Wonder Woman stumbles at Oscars
LOS ANGELES — Wonder Woman failed to conquer Oscar voters on Tuesday despite riding to one of the biggest box office hits of 2017 on a wave of female empowerment, making it one of the biggest snubs for Hollywood’s highest honors.
The Warner Bros. movie, featuring Gal Gadot as the sword-wielding Wonder Woman, was the first standalone female superhero film since 2005 and earned some $825 million globally, making its filmmaker Patty Jenkins, 46, the highestgrossing female director in Hollywood.
But at Tuesday’s Oscar nominations, Jenkins was left off the director’s race and the film was snubbed in the best picture category, despite nods for other movies about women and made by women.
Instead, it was Guillermo Del Toro’s surreal fantasy romance The Shape of Water that led the Oscar nominations with 13 nods. The Academy of Motion Picture Arts and Sciences have traditionally disdained big action and superhero movies in favor of smaller arthouse fare, like last year’s Oscar champion Moonlight and this year’s dark comedy Three Billboards Outside Ebbing, Missouri, which landed seven nods.
Since 1990, only the 2003 fantasy epic Lord of the Rings; The Return of the King snapped that trend to win the top Oscar honor. Sci-fi movie Avatar, still the biggest box office movie of all time, received a best picture nomination in 2010 but lost out to The Hurt Locker.

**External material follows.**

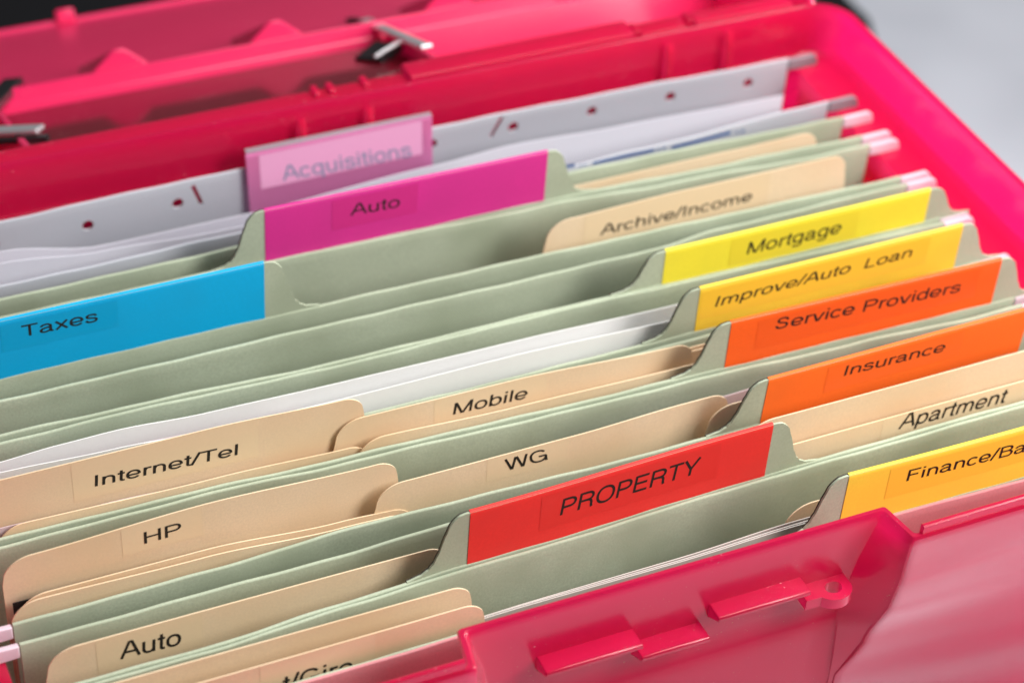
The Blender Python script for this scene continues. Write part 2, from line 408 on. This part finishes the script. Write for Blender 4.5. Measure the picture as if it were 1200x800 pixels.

This year’s surprises include four nominations in key categories for Jordan Peele’s Get Out, in which an African-American man finds himself trapped at his white girlfriend’s house with her strange family. The $5 million horror movie from Universal Pictures became a box office success with more than $250 million globally.
Veteran actor Christopher Plummer, 88, was also a surprise contender in the supporting actor race for Sony Pictures’ Getty kidnapping film All the Money in the World.
The Disaster Artist, a comedy about the worst Hollywood film ever made, received early awards attention but only landed one Oscar nomination, for best adapted screenplay.